In an age before the use of the telephone was widespread, postcards became the go-to medium for cheap, reliable and speedy communications. People used them to arrange and cancel meetings, to let friends and family know if they were visiting and what time they would arrive, to order goods and services and just to keep in touch about their day to day lives; just like we use text messages or social media today. An astonishing six billion postcards are estimated to have been sent in the UK between 1902 and 1910.


Every subject under the sun appeared on postcards during this period. Seaside pictures were of course instantly popular (Scarborough featured on the first known seaside postcard) but you could also buy pictures of urban scenes, famous landmarks, favourite theatre and music hall stars, big events and members of the Royal Family. It was also possible to have your own photograph printed on to a postcard and sent to a friend or family member; selfie anyone?

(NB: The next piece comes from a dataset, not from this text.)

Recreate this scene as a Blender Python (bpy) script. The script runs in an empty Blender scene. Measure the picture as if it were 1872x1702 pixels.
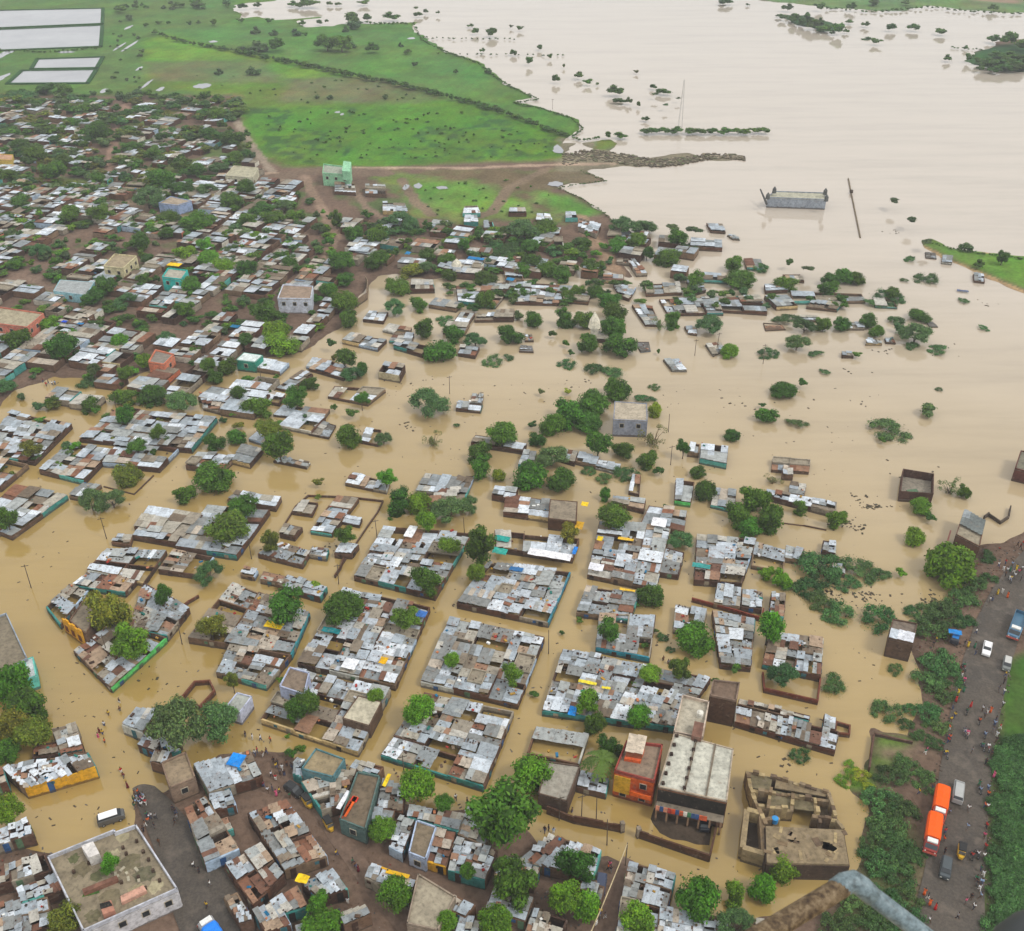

They were also employed by political organisations and campaigns, such as the women’s suffrage movement, to raise awareness and spread key messages and, as now, to be collected as keepsakes or souvenirs.


The advent of World War I gave postcards another huge boost as a quick and easy way for soldiers to keep in touch with loved ones back home, and the conflict and the ‘boys at the front’ became the dominant subject.


It was during this period that hand-sewn silk postcards - often bearing patriotic or sentimental messages - became popular with troops to send home. These were hand embroidered by French and Belgian refugee women before being turned into cards and, because they were so delicate, were often sent back with letters as a keepsake. Between 1914 and 1919 some 10 million silk postcards were made.

However after World War I the postcard never quite regained the popularity it had during the early years of the 20th century, partly due to a doubling of the postage costs - to one penny - in 1918. However even as their use as a cheap, quick form of mass communication declined, the age of the seaside postcard - from beach view to saucy jokes - continued well until the 1980s.


Which brings us back to the postcard sent 117 years ago and a happy coda to the story; one that’s perfect for Valentine’s Day this weekend. Less than a year after our postcard was sent, 21-year-old Harry, a cabinet maker, and dressmaker Nelly (also 21) were married at St George’s Church in Sheffield. Mr and Mrs Standring, as they became, welcomed their only child, a son also called Harry, in April 1906.


By 1911 Harry senior was in the army, serving with the 1st Battalion of the King’s Own Yorkshire Light Infantry. He stayed with the regiment throughout World War I, becoming a colour sergeant before being demobbed on a disability pension in 1919. He settled with Nelly (or Ellen, to give Nelly her proper name) in Sheffield, taking a job on the city’s trams, and in 1933 they became grandparents when their son and his wife of one year, Irene, had a baby boy named Keith.


By 1939 the couple were living at Burns Road, Crookesmoor, just a couple of miles from their son, daughter-in-law and grandson. Harry died in 1942, aged 59, after almost 40 years of marriage, with Nelly outliving him by nearly 35 years. A long union helped on its way by the golden age of postcards.